Я пришел в художественную школу в год ее основания. И как все новое, неустроенное, школа не имела устоявшихся строгих правил. Границы дозволенного были туманными и зависели от личности педагога, а не от инст­рукции. Поэтому я до сих пор удивляюсь Славику Донцу, который на этюдах играл с нами в футбол и пускал купаться в речку. Я на его месте никогда бы не решился взять на себя ответст­венность за жизнь десятка подростков. А Владимир Сергеевич ходил с нами на кладбище, где мы обещались указать место с валявшимися бесхозно человеческими черепами. Так попол­нялся бедный натюрмортный фонд школы. Поначалу не было глины для лепки, а разноцветный детский пластилин, купленный в универмаге, смешивали, разминали руками до однородной массы мы сами. Руки еще помнят ощущение от этого нудного трудоемкого занятия. В воскресенье он же, Владимир Сергеевич, приглашал желающих приходить в школу и показывал, как формовать скульп­туру в гипсе. Это было его личное время. Он занимался собой, своими делами: снимал с одноглазого товарища маску, лепил голубя с натуры (голубь ни минуты не сидел спокойно – прыгал по клетке). Владимиру Сергеевичу нравился скульптор Брынкуш, или Бранкузи, как его на­зывали французы, простотой и лаконичностью формы. И нам он хотел привить свое понимание пластики. У него была теория, согласно которой желание от­ломать что-нибудь от парковой скульптуры провоцируют хруп­кие далеко выступающие от монолита детали. Впоследствии я встречал много великолепных и хрупких на вид скульптур, но теория Владимира Сергеевича о хулигане, пробующем отломать оттопыренный палец из­ваяния, живет во мне параллельно с новыми взглядами на искусство скульптуры. Я знаю, что причинные места античных богов отломали не хулиганы, а первые христиане. А его теорию простой, компактной, текуче-красивой пластики мастера соцреализма довели до предела «совершенства»: памятник вождю в глухом селе мог состоять из двух отливочных частей, лицевой и затылочной, и назы­вался этот продукт «обмылком».

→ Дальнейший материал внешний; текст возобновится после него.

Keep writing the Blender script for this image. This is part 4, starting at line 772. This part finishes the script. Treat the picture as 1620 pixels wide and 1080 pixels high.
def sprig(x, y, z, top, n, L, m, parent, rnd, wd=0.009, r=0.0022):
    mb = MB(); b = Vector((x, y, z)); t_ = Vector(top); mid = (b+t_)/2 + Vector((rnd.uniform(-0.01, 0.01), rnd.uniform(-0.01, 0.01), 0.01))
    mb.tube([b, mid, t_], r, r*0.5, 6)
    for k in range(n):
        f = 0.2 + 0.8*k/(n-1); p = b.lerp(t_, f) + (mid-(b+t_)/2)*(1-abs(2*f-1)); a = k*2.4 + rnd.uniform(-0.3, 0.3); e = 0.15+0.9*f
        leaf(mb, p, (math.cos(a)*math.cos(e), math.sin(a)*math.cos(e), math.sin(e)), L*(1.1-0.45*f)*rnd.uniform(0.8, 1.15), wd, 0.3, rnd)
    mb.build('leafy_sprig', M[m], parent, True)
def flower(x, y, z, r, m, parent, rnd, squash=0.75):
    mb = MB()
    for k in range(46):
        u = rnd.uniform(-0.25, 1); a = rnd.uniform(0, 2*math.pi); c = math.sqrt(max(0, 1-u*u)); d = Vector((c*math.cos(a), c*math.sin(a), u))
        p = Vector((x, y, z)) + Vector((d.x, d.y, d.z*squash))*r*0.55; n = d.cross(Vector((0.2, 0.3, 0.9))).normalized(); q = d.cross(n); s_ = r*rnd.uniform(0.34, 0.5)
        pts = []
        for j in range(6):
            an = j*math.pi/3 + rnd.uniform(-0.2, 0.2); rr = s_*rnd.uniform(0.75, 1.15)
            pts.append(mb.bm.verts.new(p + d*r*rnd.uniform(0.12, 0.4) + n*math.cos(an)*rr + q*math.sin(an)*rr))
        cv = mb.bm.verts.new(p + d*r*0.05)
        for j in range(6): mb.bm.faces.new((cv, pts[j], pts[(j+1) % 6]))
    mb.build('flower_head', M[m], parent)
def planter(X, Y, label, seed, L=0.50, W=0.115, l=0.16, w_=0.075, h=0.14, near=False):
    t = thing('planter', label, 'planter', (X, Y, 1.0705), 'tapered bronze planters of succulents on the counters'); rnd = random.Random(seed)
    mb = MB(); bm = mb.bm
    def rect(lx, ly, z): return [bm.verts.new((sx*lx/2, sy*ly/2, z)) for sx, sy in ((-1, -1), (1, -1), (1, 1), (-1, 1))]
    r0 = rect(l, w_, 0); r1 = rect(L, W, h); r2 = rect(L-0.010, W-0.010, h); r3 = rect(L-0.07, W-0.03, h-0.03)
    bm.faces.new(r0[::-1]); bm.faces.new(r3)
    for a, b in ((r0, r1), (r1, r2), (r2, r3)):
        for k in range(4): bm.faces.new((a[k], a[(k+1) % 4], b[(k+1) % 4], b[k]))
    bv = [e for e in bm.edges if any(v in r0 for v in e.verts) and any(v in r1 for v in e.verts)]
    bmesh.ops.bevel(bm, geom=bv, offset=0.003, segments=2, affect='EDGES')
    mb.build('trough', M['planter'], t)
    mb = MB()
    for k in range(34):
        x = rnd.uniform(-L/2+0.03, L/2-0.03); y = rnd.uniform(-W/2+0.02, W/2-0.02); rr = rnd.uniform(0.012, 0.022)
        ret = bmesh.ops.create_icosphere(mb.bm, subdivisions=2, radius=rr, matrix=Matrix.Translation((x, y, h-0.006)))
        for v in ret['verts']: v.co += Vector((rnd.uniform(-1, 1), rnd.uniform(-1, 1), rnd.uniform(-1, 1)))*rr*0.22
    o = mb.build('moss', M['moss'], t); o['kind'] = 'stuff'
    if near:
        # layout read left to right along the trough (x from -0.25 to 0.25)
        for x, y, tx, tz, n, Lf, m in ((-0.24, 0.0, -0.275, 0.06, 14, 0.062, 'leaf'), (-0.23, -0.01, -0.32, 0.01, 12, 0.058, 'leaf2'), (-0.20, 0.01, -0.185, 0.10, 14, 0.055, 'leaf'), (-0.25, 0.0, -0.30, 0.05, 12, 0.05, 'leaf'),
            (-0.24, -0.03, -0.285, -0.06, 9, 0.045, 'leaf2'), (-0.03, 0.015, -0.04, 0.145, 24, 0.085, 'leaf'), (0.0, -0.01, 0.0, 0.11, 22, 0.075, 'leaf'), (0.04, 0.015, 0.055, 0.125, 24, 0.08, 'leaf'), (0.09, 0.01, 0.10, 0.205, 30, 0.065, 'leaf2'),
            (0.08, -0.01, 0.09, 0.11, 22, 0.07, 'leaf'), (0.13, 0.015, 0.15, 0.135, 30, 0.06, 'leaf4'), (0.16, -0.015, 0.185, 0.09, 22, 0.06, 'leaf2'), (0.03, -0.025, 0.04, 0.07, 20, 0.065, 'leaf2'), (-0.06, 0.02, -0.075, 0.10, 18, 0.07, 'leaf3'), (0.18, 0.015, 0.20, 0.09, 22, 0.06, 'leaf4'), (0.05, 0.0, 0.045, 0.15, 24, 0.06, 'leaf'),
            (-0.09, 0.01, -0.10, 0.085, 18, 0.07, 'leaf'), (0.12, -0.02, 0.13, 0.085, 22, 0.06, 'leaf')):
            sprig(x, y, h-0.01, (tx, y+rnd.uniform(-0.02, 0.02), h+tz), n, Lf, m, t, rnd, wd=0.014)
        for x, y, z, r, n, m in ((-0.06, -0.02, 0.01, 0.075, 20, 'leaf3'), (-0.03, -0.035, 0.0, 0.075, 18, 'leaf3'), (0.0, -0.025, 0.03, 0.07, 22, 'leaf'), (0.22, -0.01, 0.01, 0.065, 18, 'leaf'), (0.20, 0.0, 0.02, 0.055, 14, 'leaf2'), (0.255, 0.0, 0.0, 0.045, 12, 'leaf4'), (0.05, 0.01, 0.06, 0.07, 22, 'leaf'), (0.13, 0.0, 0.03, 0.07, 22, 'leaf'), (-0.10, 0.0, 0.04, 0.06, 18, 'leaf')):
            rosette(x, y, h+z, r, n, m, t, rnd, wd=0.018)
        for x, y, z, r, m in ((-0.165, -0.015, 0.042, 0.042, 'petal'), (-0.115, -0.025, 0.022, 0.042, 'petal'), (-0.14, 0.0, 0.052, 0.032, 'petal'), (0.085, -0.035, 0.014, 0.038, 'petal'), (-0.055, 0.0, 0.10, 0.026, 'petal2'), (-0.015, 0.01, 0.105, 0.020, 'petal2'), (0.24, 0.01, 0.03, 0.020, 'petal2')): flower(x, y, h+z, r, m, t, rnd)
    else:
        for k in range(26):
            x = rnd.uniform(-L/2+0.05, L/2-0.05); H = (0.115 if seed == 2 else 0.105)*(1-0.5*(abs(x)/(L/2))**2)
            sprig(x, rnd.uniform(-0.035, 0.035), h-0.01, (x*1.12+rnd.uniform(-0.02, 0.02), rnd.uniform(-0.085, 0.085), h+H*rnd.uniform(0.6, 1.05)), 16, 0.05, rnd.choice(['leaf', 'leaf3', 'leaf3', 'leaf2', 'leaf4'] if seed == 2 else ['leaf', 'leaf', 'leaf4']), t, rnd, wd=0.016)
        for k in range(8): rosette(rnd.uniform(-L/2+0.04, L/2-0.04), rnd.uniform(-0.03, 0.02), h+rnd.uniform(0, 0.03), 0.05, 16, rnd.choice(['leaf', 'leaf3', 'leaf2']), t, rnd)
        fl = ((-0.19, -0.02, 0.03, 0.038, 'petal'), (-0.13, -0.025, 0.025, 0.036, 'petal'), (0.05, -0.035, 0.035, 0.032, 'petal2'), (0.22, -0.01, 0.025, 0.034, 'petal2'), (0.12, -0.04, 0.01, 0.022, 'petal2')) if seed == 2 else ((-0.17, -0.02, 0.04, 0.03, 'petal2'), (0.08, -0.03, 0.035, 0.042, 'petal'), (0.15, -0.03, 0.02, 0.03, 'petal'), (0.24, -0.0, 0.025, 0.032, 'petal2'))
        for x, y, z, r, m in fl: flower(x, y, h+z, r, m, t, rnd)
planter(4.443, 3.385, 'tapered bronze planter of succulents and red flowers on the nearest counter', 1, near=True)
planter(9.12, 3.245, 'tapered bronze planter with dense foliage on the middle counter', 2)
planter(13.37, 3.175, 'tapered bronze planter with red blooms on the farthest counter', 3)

Мы торчали в школе с утра дотемна, но я ни разу не почувствовал, что мы ему можем помешать. И работу над композицией он никогда не ограничивал по времени. Хотя, сто процентов, у него на руках был какой-то учебный план по валу. Такой особенный период жизни был, когда каждый день приносит что-то новое. Дремлешь в общеобразовательной школе, ждешь конца уроков, чтобы поскорее бежать в художественную, или, как мы ее называли, в «семинарию». Единственным пробелом в нашем художественном воспитании я считаю внушенное презрение к успеху. Наш любимый учитель предпочитал рассказывать о художниках, умерших в бед­ности и забвении, а случаи процветания и богатства игнорировал. Нет чтобы рассказать о щеголе и дипломате Рубенсе или придворном любимце Ван Дейке – Владимиру Сергеевичу боль­ше по душе была история с отрезанным ухом Ван Гога, старость в бедности и забвении Рембрандта, мытарства Гогена в Полинезии. Наверное, таким образом он хотел нас обезопасить от разочарований в будущем. Тогда же в журнале «Работница» мне впервые попалась на глаза «Терраса ночного кафе» Ван Гога. Даже от паршивенькой репродукции веяло волшебным очарованием Прованса.
В какое училище мне ехать поступать, вопрос решался автоматически: и Владимир Сергеевич, и Сергей Казимирович – учитель рисунка, заканчивали Грековское в Одессе.
Первый государственный шницель я съел на перерыве в воскресное посещение художественной школы.